* START Data shown *

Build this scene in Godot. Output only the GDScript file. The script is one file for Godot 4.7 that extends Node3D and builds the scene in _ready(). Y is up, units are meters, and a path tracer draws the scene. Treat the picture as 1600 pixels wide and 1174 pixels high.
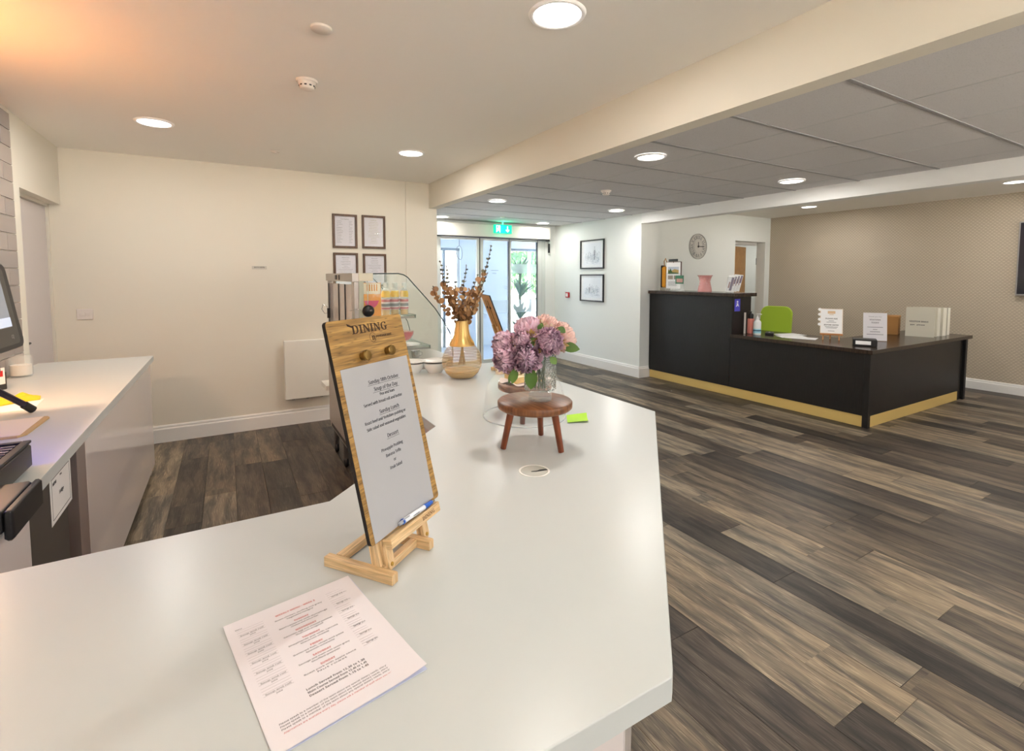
extends Node3D
# Reception and servery of a care residence: y up, metres, the camera stands over x = z = 0.

const HC := 0.876          # servery worktop height
const ZF := -5.195         # far wall
const XL := -1.12          # left wall
const XB := 1.955          # servery side of the ceiling beam
const XR := 5.07           # wall with the pictures, bulkhead
const ZC := -5.25          # wall with the clock
const XA := 8.33           # papered wall
const ZG := -7.2           # glazed entrance
const ZBACK := 2.6
const YC := 2.47           # plaster ceilings
const YS := 2.33           # tiled ceiling

class MB:
	var v := PackedVector3Array()
	var n := PackedVector3Array()
	var u := PackedVector2Array()
	func tri(a: Vector3, b: Vector3, c: Vector3, na: Vector3, nb: Vector3, nc: Vector3, ua := Vector2.ZERO, ub := Vector2.ZERO, uc := Vector2.ZERO) -> void:
		if (b - a).cross(c - a).length_squared() < 1e-20: return
		if (b - a).cross(c - a).dot(na + nb + nc) > 0.0:
			v.append_array([a, c, b]); n.append_array([na, nc, nb]); u.append_array([ua, uc, ub])
		else:
			v.append_array([a, b, c]); n.append_array([na, nb, nc]); u.append_array([ua, ub, uc])
	func quad(p: Array, q: Array, w: Array = []) -> void:
		if w.is_empty(): w = [Vector2(0, 0), Vector2(1, 0), Vector2(1, 1), Vector2(0, 1)]
		tri(p[0], p[1], p[2], q[0], q[1], q[2], w[0], w[1], w[2])
		tri(p[0], p[2], p[3], q[0], q[2], q[3], w[0], w[2], w[3])
	func flat(p: Array, nn: Vector3, w: Array = []) -> void:
		quad(p, [nn, nn, nn, nn], w)
	# chamfered box; the chamfers blend the normals of their neighbours
	func box(t: Transform3D, s: Vector3, b := 0.0, uvo := Vector2.ZERO, uvs := Vector2.ONE) -> MB:
		var h := s * 0.5
		b = minf(b, minf(h.x, minf(h.y, h.z)) * 0.9)
		var P := func(ax: int, sg: Vector3) -> Vector3:
			var p := Vector3(sg.x * (h.x - b), sg.y * (h.y - b), sg.z * (h.z - b))
			p[ax] = sg[ax] * h[ax]
			return t * p
		var N := [t.basis.x.normalized(), t.basis.y.normalized(), t.basis.z.normalized()]
		for ax in 3:
			var i := (ax + 1) % 3
			var j := (ax + 2) % 3
			if ax == 1: i = 0; j = 2
			for sg in [-1.0, 1.0]:
				var c := []
				var w := []
				for k in [[-1, -1], [1, -1], [1, 1], [-1, 1]]:
					var q := Vector3.ZERO
					q[ax] = sg; q[i] = k[0]; q[j] = k[1]
					c.append(P.call(ax, q))
					w.append(uvo + Vector2((k[0] * 0.5 + 0.5) * uvs.x, (k[1] * 0.5 + 0.5) * uvs.y))
				flat(c, N[ax] * sg, w)
				if b > 0.0:
					for sj in [-1.0, 1.0]:
						var q0 := Vector3.ZERO
						q0[ax] = sg; q0[(ax + 1) % 3] = sj; q0[(ax + 2) % 3] = -1
						var q1 := q0
						q1[(ax + 2) % 3] = 1
						var bx: int = (ax + 1) % 3
						quad([P.call(ax, q0), P.call(ax, q1), P.call(bx, q1), P.call(bx, q0)], [N[ax] * sg, N[ax] * sg, N[bx] * sj, N[bx] * sj], [uvo, uvo, uvo, uvo])
		if b > 0.0:
			for x in [-1.0, 1.0]:
				for y in [-1.0, 1.0]:
					for z in [-1.0, 1.0]:
						var q := Vector3(x, y, z)
						tri(P.call(0, q), P.call(1, q), P.call(2, q), N[0] * x, N[1] * y, N[2] * z, uvo, uvo, uvo)
		return self
	func bx(x0: float, x1: float, y0: float, y1: float, z0: float, z1: float, b := 0.0) -> MB:
		return box(Transform3D(Basis(), Vector3((x0 + x1) / 2, (y0 + y1) / 2, (z0 + z1) / 2)), Vector3(absf(x1 - x0), absf(y1 - y0), absf(z1 - z0)), b)
	# profile of (radius, height), turned about y
	func lathe(t: Transform3D, pr: Array, seg := 32, sharp := 40.0) -> MB:
		var m := pr.size()
		var sn := []
		for i in m - 1:
			var d: Vector2 = pr[i + 1] - pr[i]
			sn.append(Vector2(d.y, -d.x).normalized())
		for i in m - 1:
			var a: Vector2 = sn[i]
			var b: Vector2 = sn[i]
			if i > 0 and absf(rad_to_deg(sn[i].angle_to(sn[i - 1]))) < sharp: a = (sn[i] + sn[i - 1]).normalized()
			if i < m - 2 and absf(rad_to_deg(sn[i].angle_to(sn[i + 1]))) < sharp: b = (sn[i] + sn[i + 1]).normalized()
			for k in seg:
				var c0 := Vector2.from_angle(TAU * k / seg)
				var c1 := Vector2.from_angle(TAU * (k + 1) / seg)
				var p: Vector2 = pr[i]
				var q: Vector2 = pr[i + 1]
				quad([t * Vector3(p.x * c0.x, p.y, p.x * c0.y), t * Vector3(p.x * c1.x, p.y, p.x * c1.y), t * Vector3(q.x * c1.x, q.y, q.x * c1.y), t * Vector3(q.x * c0.x, q.y, q.x * c0.y)],
					[t.basis * Vector3(a.x * c0.x, a.y, a.x * c0.y), t.basis * Vector3(a.x * c1.x, a.y, a.x * c1.y), t.basis * Vector3(b.x * c1.x, b.y, b.x * c1.y), t.basis * Vector3(b.x * c0.x, b.y, b.x * c0.y)],
					[Vector2(float(k) / seg, p.y), Vector2(float(k + 1) / seg, p.y), Vector2(float(k + 1) / seg, q.y), Vector2(float(k) / seg, q.y)])
		return self
	# closed cylinder between two points
	func rod(a: Vector3, b: Vector3, r0: float, r1 := -1.0, seg := 14, round := 0.0) -> MB:
		if r1 < 0.0: r1 = r0
		var y := (b - a).normalized()
		var x := y.cross(Vector3(0, 0, 1) if absf(y.z) < 0.9 else Vector3(1, 0, 0)).normalized()
		var t := Transform3D(Basis(x, y, x.cross(y)), a)
		var l := (b - a).length()
		if round > 0.0:
			return lathe(t, [Vector2(0, 0), Vector2(r0 - round, 0), Vector2(r0, round), Vector2(r1, l - round), Vector2(r1 - round, l), Vector2(0, l)], seg, 60.0)
		return lathe(t, [Vector2(0, 0), Vector2(r0, 0), Vector2(r1, l), Vector2(0, l)], seg)
	func tube(p: Array, r: float, seg := 8) -> MB:
		var x := Vector3.ZERO
		var rings := []
		for i in p.size():
			var d: Vector3 = (p[mini(i + 1, p.size() - 1)] - p[maxi(i - 1, 0)]).normalized()
			if i == 0: x = d.cross(Vector3(0.3, 0.2, 0.9)).normalized()
			x = (x - d * x.dot(d)).normalized()
			var y := d.cross(x)
			var ring := []
			for k in seg + 1:
				var c := Vector2.from_angle(TAU * k / seg)
				ring.append(x * c.x + y * c.y)
			rings.append(ring)
		for i in p.size() - 1:
			for k in seg:
				var a: Array = rings[i]
				var b: Array = rings[i + 1]
				quad([p[i] + a[k] * r, p[i] + a[k + 1] * r, p[i + 1] + b[k + 1] * r, p[i + 1] + b[k] * r], [a[k], a[k + 1], b[k + 1], b[k]])
		for e in [0, p.size() - 1]:
			var d: Vector3 = (p[0] - p[1]).normalized() if e == 0 else (p[e] - p[e - 1]).normalized()
			for k in seg:
				tri(p[e], p[e] + rings[e][k] * r, p[e] + rings[e][k + 1] * r, d, d, d)
		return self
	# polygon in the local xy plane pushed out along z from 0 to depth, with a chamfer round the front
	func prism(t: Transform3D, poly: PackedVector2Array, depth: float, b := 0.0) -> MB:
		if Geometry2D.is_polygon_clockwise(poly): poly = rev(poly)
		var inn := inset(poly, b) if b > 0.0 else poly
		var ix := Geometry2D.triangulate_polygon(inn)
		var nz := t.basis.z.normalized()
		for i in range(0, ix.size(), 3):
			tri(t * v3(inn[ix[i]], depth), t * v3(inn[ix[i + 1]], depth), t * v3(inn[ix[i + 2]], depth), nz, nz, nz, inn[ix[i]], inn[ix[i + 1]], inn[ix[i + 2]])
			tri(t * v3(inn[ix[i]], 0), t * v3(inn[ix[i + 1]], 0), t * v3(inn[ix[i + 2]], 0), -nz, -nz, -nz, inn[ix[i]], inn[ix[i + 1]], inn[ix[i + 2]])
		var m := poly.size()
		for i in m:
			var p := poly[i]
			var q := poly[(i + 1) % m]
			var d := (q - p).normalized()
			var nn := t.basis * Vector3(d.y, -d.x, 0)
			flat([t * v3(p, 0 if b == 0.0 else b), t * v3(q, 0 if b == 0.0 else b), t * v3(q, depth - b), t * v3(p, depth - b)], nn)
			if b > 0.0:
				quad([t * v3(p, depth - b), t * v3(q, depth - b), t * v3(inn[(i + 1) % m], depth), t * v3(inn[i], depth)], [nn, nn, nz, nz])
				quad([t * v3(p, b), t * v3(q, b), t * v3(inn[(i + 1) % m], 0), t * v3(inn[i], 0)], [nn, nn, -nz, -nz])
		return self
	func v3(p: Vector2, z: float) -> Vector3: return Vector3(p.x, p.y, z)
	func rev(p: PackedVector2Array) -> PackedVector2Array:
		p.reverse()
		return p
	func inset(p: PackedVector2Array, b: float) -> PackedVector2Array:
		var out := PackedVector2Array()
		var m := p.size()
		for i in m:
			var d0 := (p[i] - p[(i + m - 1) % m]).normalized()
			var d1 := (p[(i + 1) % m] - p[i]).normalized()
			var n0 := Vector2(-d0.y, d0.x)
			var n1 := Vector2(-d1.y, d1.x)
			var w := (n0 + n1) / (1.0 + n0.dot(n1))
			out.append(p[i] + w * b)
		return out
	# a surface given by f(s, t), s and t from 0 to 1
	func patch(f: Callable, ns: int, nt: int, up := Vector3.ZERO) -> MB:
		var g := []
		for i in ns + 1:
			for j in nt + 1:
				g.append(f.call(float(i) / ns, float(j) / nt))
		var nr := []
		for i in ns + 1:
			for j in nt + 1:
				var a: Vector3 = g[mini(i + 1, ns) * (nt + 1) + j] - g[maxi(i - 1, 0) * (nt + 1) + j]
				var b: Vector3 = g[i * (nt + 1) + mini(j + 1, nt)] - g[i * (nt + 1) + maxi(j - 1, 0)]
				var c := a.cross(b)
				if up != Vector3.ZERO and c.dot(up) < 0.0: c = -c
				nr.append(c.normalized() if c.length() > 1e-12 else Vector3.UP)
		for i in ns:
			for j in nt:
				var k := [i * (nt + 1) + j, (i + 1) * (nt + 1) + j, (i + 1) * (nt + 1) + j + 1, i * (nt + 1) + j + 1]
				quad([g[k[0]], g[k[1]], g[k[2]], g[k[3]]], [nr[k[0]], nr[k[1]], nr[k[2]], nr[k[3]]],
					[Vector2(float(i) / ns, float(j) / nt), Vector2(float(i + 1) / ns, float(j) / nt), Vector2(float(i + 1) / ns, float(j + 1) / nt), Vector2(float(i) / ns, float(j + 1) / nt)])
		return self
	# lettering: cap height h, centred on the transform's origin (or set out from it), standing out along z
	func text(t: Transform3D, s: String, h: float, font: Font, width := 0.0, depth := 0.0003, al := 1, step := 4.0) -> MB:
		var tm := TextMesh.new()
		tm.font = font; tm.text = s; tm.font_size = 40; tm.pixel_size = h / 28.5; tm.depth = depth; tm.curve_step = step
		tm.horizontal_alignment = [HORIZONTAL_ALIGNMENT_LEFT, HORIZONTAL_ALIGNMENT_CENTER, HORIZONTAL_ALIGNMENT_RIGHT][al]
		var ar := tm.get_mesh_arrays()
		if ar.is_empty(): return self
		var vv: PackedVector3Array = ar[Mesh.ARRAY_VERTEX]
		var nn: PackedVector3Array = ar[Mesh.ARRAY_NORMAL]
		var lo := 1e9
		var hi := -1e9
		for p in vv: lo = minf(lo, p.x); hi = maxf(hi, p.x)
		var k := width / (hi - lo) if width > 0.0 and hi > lo else 1.0
		var ix = ar[Mesh.ARRAY_INDEX]
		var cnt: int = ix.size() if ix != null and ix.size() > 0 else vv.size()
		for i in range(0, cnt, 3):
			var q := []
			for j in 3:
				var id: int = ix[i + j] if ix != null and ix.size() > 0 else i + j
				q.append(t * Vector3(vv[id].x * k, vv[id].y, vv[id].z + depth / 2))
				q.append((t.basis * nn[id]).normalized())
			tri(q[0], q[2], q[4], q[1], q[3], q[5])
		return self
	func mesh() -> ArrayMesh:
		var ar := []
		ar.resize(Mesh.ARRAY_MAX)
		ar[Mesh.ARRAY_VERTEX] = v; ar[Mesh.ARRAY_NORMAL] = n; ar[Mesh.ARRAY_TEX_UV] = u
		var m := ArrayMesh.new()
		m.add_surface_from_arrays(Mesh.PRIMITIVE_TRIANGLES, ar)
		return m

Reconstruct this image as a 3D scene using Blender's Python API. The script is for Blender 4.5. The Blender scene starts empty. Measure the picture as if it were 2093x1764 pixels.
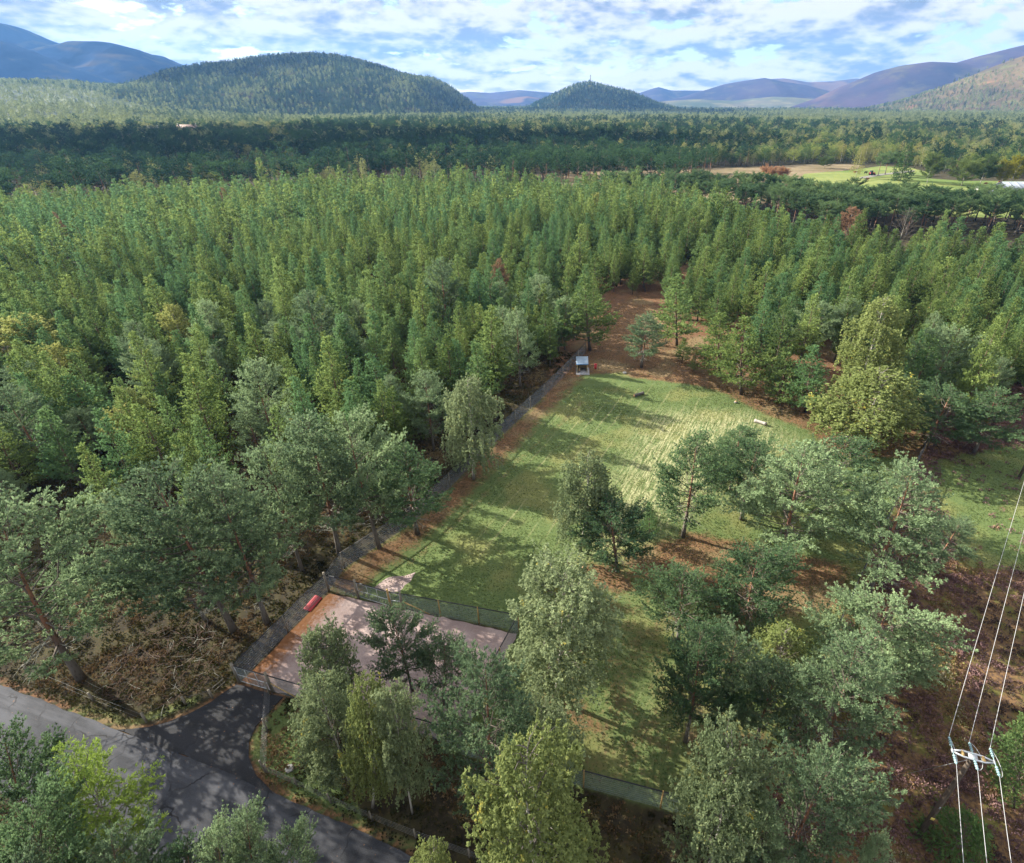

* END Data shown *

■ Goal: Your task is to repeat the opening line of the entries above and each line after it, ending with the line that has "# Reception and". Do not include the pictures.

■ Result below:
Build this scene in Godot. Output only the GDScript file. The script is one file for Godot 4.7 that extends Node3D and builds the scene in _ready(). Y is up, units are meters, and a path tracer draws the scene. Treat the picture as 1600 pixels wide and 1174 pixels high.
extends Node3D
# Reception and servery of a care residence: y up, metres, the camera stands over x = z = 0.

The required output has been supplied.